Photos: Sentencing Project\OSU.EDU
Last week, the State of Connecticut restored the right to vote to people who are on parole—eliminating the only voting-eligibility law in the country that treated people on probation and parole differently.
In 2001, Connecticut lawmakers restored voting rights for people on probation, but reform efforts stalled before the right to vote was restored for those on parole.
As a result, Connecticut was the only state in the nation that allowed people on probation to vote, but not people on parole, the Brennan Center reports. It was also the only state in the Northeast where people were barred from voting after being released from prison.
Signed last Wednesday, Senate Bill 1202 will restore voting rights to as many as 4,000 people with convictions. It goes into effect tomorrow.
Connecticut now joins 20 other states and Washington, D.C., in providing that every citizen living in the community has the right to vote.
This latest victory for voting rights advocates reflects national momentum in the fight against felony disenfranchisement, the Brennan Center says.

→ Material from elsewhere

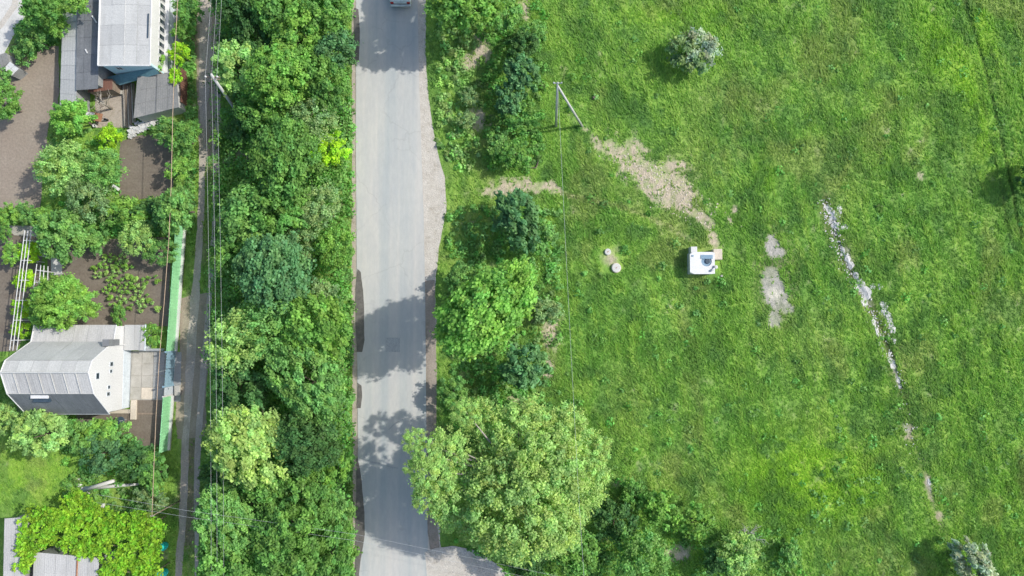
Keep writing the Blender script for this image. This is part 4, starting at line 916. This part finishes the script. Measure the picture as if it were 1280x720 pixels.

In March, Virginia’s governor restored voting rights to over 69,000 formerly incarcerated citizens. Washington lawmakers adopted legislation in April that will automatically restore voting rights upon release from prison when it goes into effect on January 1, 2022, and New York enacted legislation in May that automatically restores voting rights for all New Yorkers who are not in prison.
Last year, Californians approved a ballot measure that restores voting rights to as many as 50,000 people on parole. Iowa‘s governor issued an executive order last summer that automatically and prospectively restores voting rights to tens of thousands of people who have completed their terms of incarceration, probation, parole, or special sentence. And the nation’s capital became the first place in the country to actively restore voting rights for people in prison.
Four states (New Jersey, Colorado, Nevada, and Kentucky) restored voting rights to people with past convictions in 2019.
At the federal level, legislation has been introduced that would automatically restore the right to vote in federal elections to people with past criminal convictions who are no longer incarcerated.
Felony disenfranchisement laws are a legacy of our nation’s history of racial injustice, enacted to prevent African Americans from voting and ensure white supremacy. Millions of Americans are barred from voting today because of state felony disenfranchisement laws that disproportionately affect Black citizens.